Star Wars droids inspired Amazon robot fleet
Retailing behemoth Amazon.com Inc. is notoriously secretive with reporters about revealing details of its activities. The press is always caught by surprise, whether the Seattle-based company has filed papers as a “transportation service provider,” registered a patent for floating warehouse blimps, or acquired Whole Foods Market.
A chink appeared in that armor, however, at a small technology conference held today at the Massachusetts Institute of Technology (MIT). The momentous event occurred during a panel session called “Robots at Amazon” at the TechCrunch Sessions: Robotics conference.
Tye Brady, the chief technologist at Amazon Robotics (the former Kiva Systems), was fielding softball questions from the moderator when the singular exchange occurred. Asked whether he’d had a robotic inspiration as a kid, he pierced his company’s veil of secrecy and answered straight up: “R2-D2.”

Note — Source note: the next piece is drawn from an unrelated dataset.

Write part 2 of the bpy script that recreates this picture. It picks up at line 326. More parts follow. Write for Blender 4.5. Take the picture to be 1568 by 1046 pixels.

“Do you remember the scene in Star Wars 4—the original—when Luke first meets R2-D2 and C-3PO?” Brady asked the audience. “Luke Skywalker was a farmer, living with his foster parents, and he was looking for a robot that would help him farm better and help him care for his family.”
The audience of technology fans applauded the reference to the iconic sci-fi flick now known as “Star Wars Epidsode IV—A New Hope,” and laughed when Brady quipped about an ancillary benefit of developing an interest in robotics at a young age: “He had to do a deal to find them, but he chose R2-D2 and C-3PO. And the next thing you know, he’s a Jedi!”
The flow of free information did not last long, however. When an audience member subsequently asked when Amazon robotics would start selling consumer products, Brady laughed out loud and reverted to the familiar corporate boilerplate: “We have a long-standing practice that we don’t reveal any of our future roadmap. But we will always innovate in any way that the customer sees fit.”
Even a Jedi knight wouldn’t be able to parse any revealing details from that response.